_Task prompt_. Exclude the pictures and reproduce the remaining data exactly as written.

:::

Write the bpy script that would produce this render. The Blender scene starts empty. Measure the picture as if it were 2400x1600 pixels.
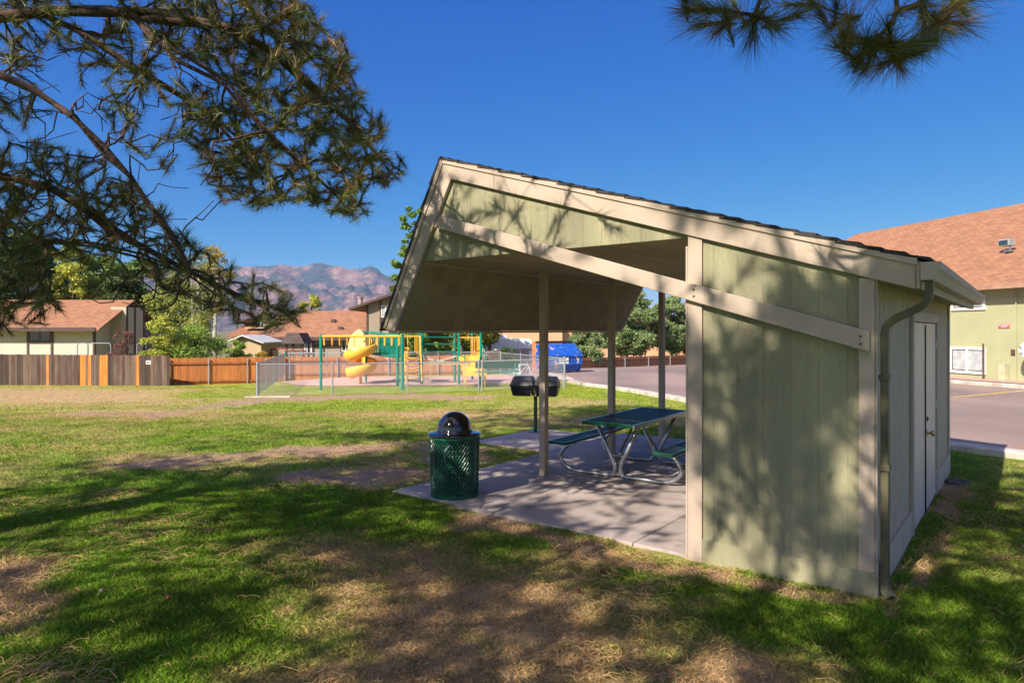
import bpy, bmesh, math, random
import numpy as np
from mathutils import Vector, Matrix
R = math.radians
random.seed(7); rng = np.random.default_rng(7)
scene = bpy.context.scene
COL = scene.collection

# ---------------------------------------------------------------- camera model
F, Y0, H = 1557.9, 774.7, 1.9                # focal length and horizon in pixels of the 2400 px photograph
def W(px, py, Y): return Vector(((px-1200)/F*Y, Y, H-(py-Y0)/F*Y))
TH = R(37.913); U = (-math.cos(TH), math.sin(TH)); V = (math.sin(TH), math.cos(TH)); C0 = (2.571, 4.719)
def sv(s, v): return (C0[0]+s*U[0]+v*V[0], C0[1]+s*U[1]+v*V[1])

# ---------------------------------------------------------------- terrain
ctrl = []
for X in (-30, -18, -8, 0, 8, 18, 30):
    for Y in (-20, -8, 0, 8): ctrl.append((X, Y, 0))
ctrl += [(-12,13,0),(-5,13,0),(1,14,-.0),(6,14,0),(14,14,0),(24,16,0),
 (-17,20,-.38),(-9,20,-.35),(-1,20,-.22),(4.9,18.5,-.06),(12,20,-.05),(20,24,-.05),(26,28,0),
 (-9.4,24.5,-.55),(-3,26,-.58),(2.0,27,-.42),(3.6,24.5,-.2),(9,28,-.2),(-20,27,-.62),(-30,27,-.65),
 (-11.8,30,-.62),(-6,31,-.6),(0,32,-.6),(2.6,32,-.4),(12,38,-.3),(20,38,-.1),
 (-26,34,-.88),(-18,34.4,-.93),(-14.2,35,-1.0),(-9,36.2,-.62),(-2,36.2,-.6),(3,38,-.5),
 (4,45,-.7),(12,50,-.85),(16,56,-1.0),(6,58,-1.05),(26,50,-.6),
 (-30,50,-1.3),(-15,50,-1.3),(-3,50,-1.2),(0,70,-1.6),(-30,75,-1.6),(35,75,-1.3),(0,120,-2),(-60,110,-2),(60,110,-2),(60,40,0),(-60,40,-1),(-60,0,0),(60,0,0)]
CP = np.array(ctrl, float)
def _k(d): return d
_D = np.sqrt(((CP[:,None,:2]-CP[None,:,:2])**2).sum(-1))
_n = len(CP)
_A = np.zeros((_n+1,_n+1)); _A[:_n,:_n] = np.sqrt(_D**2+4)+np.eye(_n)*-.6; _A[:_n,_n] = 1; _A[_n,:_n] = 1
_w = np.linalg.solve(_A, np.append(CP[:,2], 0))
def zf(X, Y):
    X = np.asarray(X, float); Y = np.asarray(Y, float); sh = X.shape
    X = X.ravel(); Y = Y.ravel(); out = np.zeros(len(X))
    for i in range(0, len(X), 20000):
        x, y = X[i:i+20000], Y[i:i+20000]
        d = np.sqrt((x[:,None]-CP[None,:,0])**2+(y[:,None]-CP[None,:,1])**2+4)
        z = d@_w[:_n]+_w[_n]
        r = np.hypot(x, y); t = np.clip((r-90)/60, 0, 1)
        near = np.clip((14-y)/6, 0, 1)*np.clip((16-np.abs(x))/5, 0, 1)
        z = z*(1-near)
        out[i:i+20000] = z*(1-t)-2*t
    return out.reshape(sh)
def z1(X, Y): return float(zf(np.array([X]), np.array([Y]))[0])
def gp(px, py):                               # ground point seen at a pixel
    Y = F*H/(py-Y0)
    for _ in range(25):
        Y = .5*Y+.5*F*(H-z1((px-1200)/F*Y, Y))/(py-Y0)
    return (px-1200)/F*Y, Y

# ---------------------------------------------------------------- noise
def vnoise(x, y, seed=0):
    xi = np.floor(x).astype(np.int64); yi = np.floor(y).astype(np.int64); fx = x-xi; fy = y-yi
    fx = fx*fx*(3-2*fx); fy = fy*fy*(3-2*fy)
    def h(a, b):
        n = (a*374761393+b*668265263+seed*974711) & 0xffffffff
        n = ((n ^ (n >> 13))*1274126177) & 0xffffffff
        return ((n ^ (n >> 16)) & 0xffff)/65535.
    return (h(xi,yi)*(1-fx)+h(xi+1,yi)*fx)*(1-fy)+(h(xi,yi+1)*(1-fx)+h(xi+1,yi+1)*fx)*fy
def fbm(x, y, o=4, seed=0):
    t = 0; a = .5; s = 0
    for i in range(o): t = t+a*vnoise(x*2**i+i*17.3, y*2**i-i*9.1, seed+i); s += a; a *= .5
    return t/s

# ---------------------------------------------------------------- materials
MATS = {}
def mat(name, col, rough=.7, var=.12, scale=4, bump=0, bscale=40, metal=0, spec=.5, col2=None, stretch=(1,1,1), dirt=None, coat=0):
    if name in MATS: return MATS[name]
    m = bpy.data.materials.new(name); m.use_nodes = True; nt = m.node_tree; N = nt.nodes; L = nt.links
    b = N['Principled BSDF']; b.inputs['Roughness'].default_value = rough; b.inputs['Metallic'].default_value = metal
    b.inputs['Specular IOR Level'].default_value = spec; b.inputs['Coat Weight'].default_value = coat
    tc = N.new('ShaderNodeTexCoord'); mp = N.new('ShaderNodeMapping'); mp.inputs['Scale'].default_value = stretch
    L.new(tc.outputs['Object'], mp.inputs['Vector'])
    nz = N.new('ShaderNodeTexNoise'); nz.inputs['Scale'].default_value = scale; nz.inputs['Detail'].default_value = 6
    L.new(mp.outputs[0], nz.inputs['Vector'])
    mx = N.new('ShaderNodeMix'); mx.data_type = 'RGBA'
    c2 = col2 or tuple(c*(1-var*1.6) for c in col)
    c1 = col if col2 else tuple(min(1, c*(1+var)) for c in col)
    mx.inputs['A'].default_value = (*c1, 1); mx.inputs['B'].default_value = (*c2, 1)
    rp = N.new('ShaderNodeMapRange'); rp.inputs['From Min'].default_value = .35; rp.inputs['From Max'].default_value = .65
    L.new(nz.outputs['Fac'], rp.inputs['Value']); L.new(rp.outputs[0], mx.inputs['Factor'])
    out = mx.outputs['Result']
    if dirt:
        n3 = N.new('ShaderNodeTexNoise'); n3.inputs['Scale'].default_value = dirt[1]; n3.inputs['Detail'].default_value = 8
        L.new(tc.outputs['Object'], n3.inputs['Vector'])
        r3 = N.new('ShaderNodeMapRange'); r3.inputs['From Min'].default_value = dirt[2]; r3.inputs['From Max'].default_value = dirt[2]+.08
        L.new(n3.outputs['Fac'], r3.inputs['Value'])
        m3 = N.new('ShaderNodeMix'); m3.data_type = 'RGBA'; m3.inputs['B'].default_value = (*dirt[0], 1)
        L.new(out, m3.inputs['A']); L.new(r3.outputs[0], m3.inputs['Factor']); out = m3.outputs['Result']
    L.new(out, b.inputs['Base Color'])
    if bump:
        n2 = N.new('ShaderNodeTexNoise'); n2.inputs['Scale'].default_value = bscale; n2.inputs['Detail'].default_value = 5
        L.new(mp.outputs[0], n2.inputs['Vector'])
        bp = N.new('ShaderNodeBump'); bp.inputs['Strength'].default_value = bump; bp.inputs['Distance'].default_value = .02
        L.new(n2.outputs['Fac'], bp.inputs['Height']); L.new(bp.outputs[0], b.inputs['Normal'])
    MATS[name] = m; return m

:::

_Answer to the task_.
Write the bpy script that would produce this render. The Blender scene starts empty. Measure the picture as if it were 2400x1600 pixels.
import bpy, bmesh, math, random
import numpy as np
from mathutils import Vector, Matrix
R = math.radians
random.seed(7); rng = np.random.default_rng(7)
scene = bpy.context.scene
COL = scene.collection

# ---------------------------------------------------------------- camera model
F, Y0, H = 1557.9, 774.7, 1.9                # focal length and horizon in pixels of the 2400 px photograph
def W(px, py, Y): return Vector(((px-1200)/F*Y, Y, H-(py-Y0)/F*Y))
TH = R(37.913); U = (-math.cos(TH), math.sin(TH)); V = (math.sin(TH), math.cos(TH)); C0 = (2.571, 4.719)
def sv(s, v): return (C0[0]+s*U[0]+v*V[0], C0[1]+s*U[1]+v*V[1])

# ---------------------------------------------------------------- terrain
ctrl = []
for X in (-30, -18, -8, 0, 8, 18, 30):
    for Y in (-20, -8, 0, 8): ctrl.append((X, Y, 0))
ctrl += [(-12,13,0),(-5,13,0),(1,14,-.0),(6,14,0),(14,14,0),(24,16,0),
 (-17,20,-.38),(-9,20,-.35),(-1,20,-.22),(4.9,18.5,-.06),(12,20,-.05),(20,24,-.05),(26,28,0),
 (-9.4,24.5,-.55),(-3,26,-.58),(2.0,27,-.42),(3.6,24.5,-.2),(9,28,-.2),(-20,27,-.62),(-30,27,-.65),
 (-11.8,30,-.62),(-6,31,-.6),(0,32,-.6),(2.6,32,-.4),(12,38,-.3),(20,38,-.1),
 (-26,34,-.88),(-18,34.4,-.93),(-14.2,35,-1.0),(-9,36.2,-.62),(-2,36.2,-.6),(3,38,-.5),
 (4,45,-.7),(12,50,-.85),(16,56,-1.0),(6,58,-1.05),(26,50,-.6),
 (-30,50,-1.3),(-15,50,-1.3),(-3,50,-1.2),(0,70,-1.6),(-30,75,-1.6),(35,75,-1.3),(0,120,-2),(-60,110,-2),(60,110,-2),(60,40,0),(-60,40,-1),(-60,0,0),(60,0,0)]
CP = np.array(ctrl, float)
def _k(d): return d
_D = np.sqrt(((CP[:,None,:2]-CP[None,:,:2])**2).sum(-1))
_n = len(CP)
_A = np.zeros((_n+1,_n+1)); _A[:_n,:_n] = np.sqrt(_D**2+4)+np.eye(_n)*-.6; _A[:_n,_n] = 1; _A[_n,:_n] = 1
_w = np.linalg.solve(_A, np.append(CP[:,2], 0))
def zf(X, Y):
    X = np.asarray(X, float); Y = np.asarray(Y, float); sh = X.shape
    X = X.ravel(); Y = Y.ravel(); out = np.zeros(len(X))
    for i in range(0, len(X), 20000):
        x, y = X[i:i+20000], Y[i:i+20000]
        d = np.sqrt((x[:,None]-CP[None,:,0])**2+(y[:,None]-CP[None,:,1])**2+4)
        z = d@_w[:_n]+_w[_n]
        r = np.hypot(x, y); t = np.clip((r-90)/60, 0, 1)
        near = np.clip((14-y)/6, 0, 1)*np.clip((16-np.abs(x))/5, 0, 1)
        z = z*(1-near)
        out[i:i+20000] = z*(1-t)-2*t
    return out.reshape(sh)
def z1(X, Y): return float(zf(np.array([X]), np.array([Y]))[0])
def gp(px, py):                               # ground point seen at a pixel
    Y = F*H/(py-Y0)
    for _ in range(25):
        Y = .5*Y+.5*F*(H-z1((px-1200)/F*Y, Y))/(py-Y0)
    return (px-1200)/F*Y, Y

# ---------------------------------------------------------------- noise
def vnoise(x, y, seed=0):
    xi = np.floor(x).astype(np.int64); yi = np.floor(y).astype(np.int64); fx = x-xi; fy = y-yi
    fx = fx*fx*(3-2*fx); fy = fy*fy*(3-2*fy)
    def h(a, b):
        n = (a*374761393+b*668265263+seed*974711) & 0xffffffff
        n = ((n ^ (n >> 13))*1274126177) & 0xffffffff
        return ((n ^ (n >> 16)) & 0xffff)/65535.
    return (h(xi,yi)*(1-fx)+h(xi+1,yi)*fx)*(1-fy)+(h(xi,yi+1)*(1-fx)+h(xi+1,yi+1)*fx)*fy
def fbm(x, y, o=4, seed=0):
    t = 0; a = .5; s = 0
    for i in range(o): t = t+a*vnoise(x*2**i+i*17.3, y*2**i-i*9.1, seed+i); s += a; a *= .5
    return t/s

# ---------------------------------------------------------------- materials
MATS = {}
def mat(name, col, rough=.7, var=.12, scale=4, bump=0, bscale=40, metal=0, spec=.5, col2=None, stretch=(1,1,1), dirt=None, coat=0):
    if name in MATS: return MATS[name]
    m = bpy.data.materials.new(name); m.use_nodes = True; nt = m.node_tree; N = nt.nodes; L = nt.links
    b = N['Principled BSDF']; b.inputs['Roughness'].default_value = rough; b.inputs['Metallic'].default_value = metal
    b.inputs['Specular IOR Level'].default_value = spec; b.inputs['Coat Weight'].default_value = coat
    tc = N.new('ShaderNodeTexCoord'); mp = N.new('ShaderNodeMapping'); mp.inputs['Scale'].default_value = stretch
    L.new(tc.outputs['Object'], mp.inputs['Vector'])
    nz = N.new('ShaderNodeTexNoise'); nz.inputs['Scale'].default_value = scale; nz.inputs['Detail'].default_value = 6
    L.new(mp.outputs[0], nz.inputs['Vector'])
    mx = N.new('ShaderNodeMix'); mx.data_type = 'RGBA'
    c2 = col2 or tuple(c*(1-var*1.6) for c in col)
    c1 = col if col2 else tuple(min(1, c*(1+var)) for c in col)
    mx.inputs['A'].default_value = (*c1, 1); mx.inputs['B'].default_value = (*c2, 1)
    rp = N.new('ShaderNodeMapRange'); rp.inputs['From Min'].default_value = .35; rp.inputs['From Max'].default_value = .65
    L.new(nz.outputs['Fac'], rp.inputs['Value']); L.new(rp.outputs[0], mx.inputs['Factor'])
    out = mx.outputs['Result']
    if dirt:
        n3 = N.new('ShaderNodeTexNoise'); n3.inputs['Scale'].default_value = dirt[1]; n3.inputs['Detail'].default_value = 8
        L.new(tc.outputs['Object'], n3.inputs['Vector'])
        r3 = N.new('ShaderNodeMapRange'); r3.inputs['From Min'].default_value = dirt[2]; r3.inputs['From Max'].default_value = dirt[2]+.08
        L.new(n3.outputs['Fac'], r3.inputs['Value'])
        m3 = N.new('ShaderNodeMix'); m3.data_type = 'RGBA'; m3.inputs['B'].default_value = (*dirt[0], 1)
        L.new(out, m3.inputs['A']); L.new(r3.outputs[0], m3.inputs['Factor']); out = m3.outputs['Result']
    L.new(out, b.inputs['Base Color'])
    if bump:
        n2 = N.new('ShaderNodeTexNoise'); n2.inputs['Scale'].default_value = bscale; n2.inputs['Detail'].default_value = 5
        L.new(mp.outputs[0], n2.inputs['Vector'])
        bp = N.new('ShaderNodeBump'); bp.inputs['Strength'].default_value = bump; bp.inputs['Distance'].default_value = .02
        L.new(n2.outputs['Fac'], bp.inputs['Height']); L.new(bp.outputs[0], b.inputs['Normal'])
    MATS[name] = m; return m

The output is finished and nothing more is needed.